Women do have power and agency in westerosi society, but it comes entirely from children and control of a household.

Cersei, as regent has power over her son, the king. Cat has power over Robb. This comes from the somewhat antiquated notion that women always know what is best for their children. Not only that, but they are not able to seek this power on there own - They have been given power through marrying a man, then bearing his children.

A woman's power and agency is granted by a household in westeros - She cannot choose to hold a keep in her own name, she cannot go out and win a knighthood and earn recognition through glory. The only way she can hold a keep in her own right is if all her brothers die - and even then in most cases suitors will come looking to snap those lands up for themselves.

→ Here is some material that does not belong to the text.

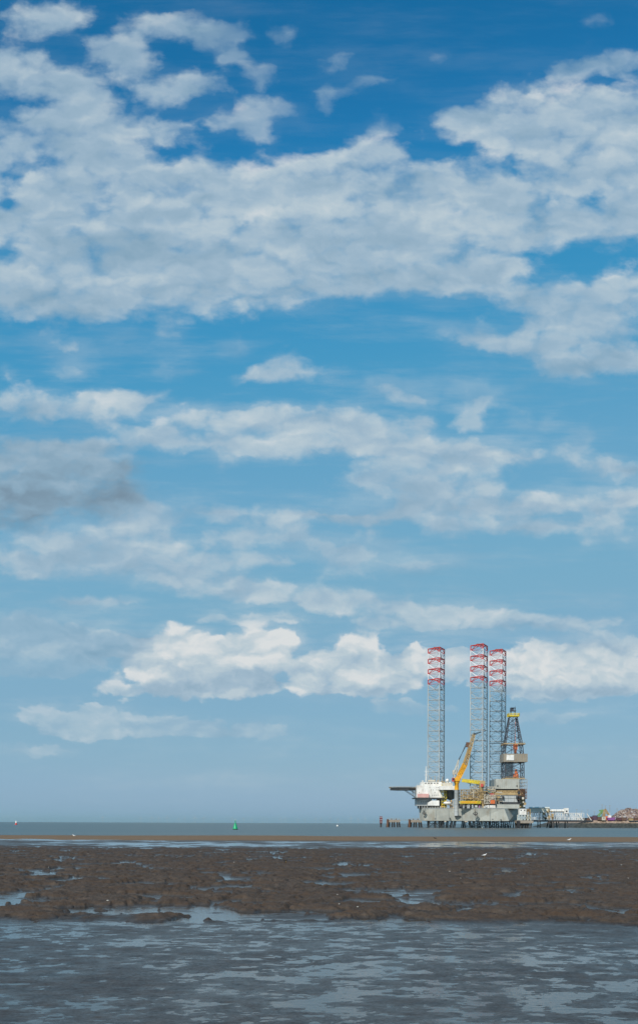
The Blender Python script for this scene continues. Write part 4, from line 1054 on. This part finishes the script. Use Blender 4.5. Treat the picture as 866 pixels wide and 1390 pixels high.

Ultimately every option for power a woman has in Westeros, a man has as well, but a woman can not choose the options that a man can - This is what makes in an unequal society. Even though women might rise to the highest echelons of power, it is only on the terms of men.

To adress the Dornish situation - Things are more equal there, but there is still a slight slant toward inequality. Arrianne is worried that Doran intends to bypass her because she is a woman - Although we find out this is not the case, for her to have that worry suggests that the inequality must be there. Also whilst warrior women are more common in Dorne, they are still not the norm - Dornish women do not ride in tornies and gain glory in battle as is the westerosi ideal.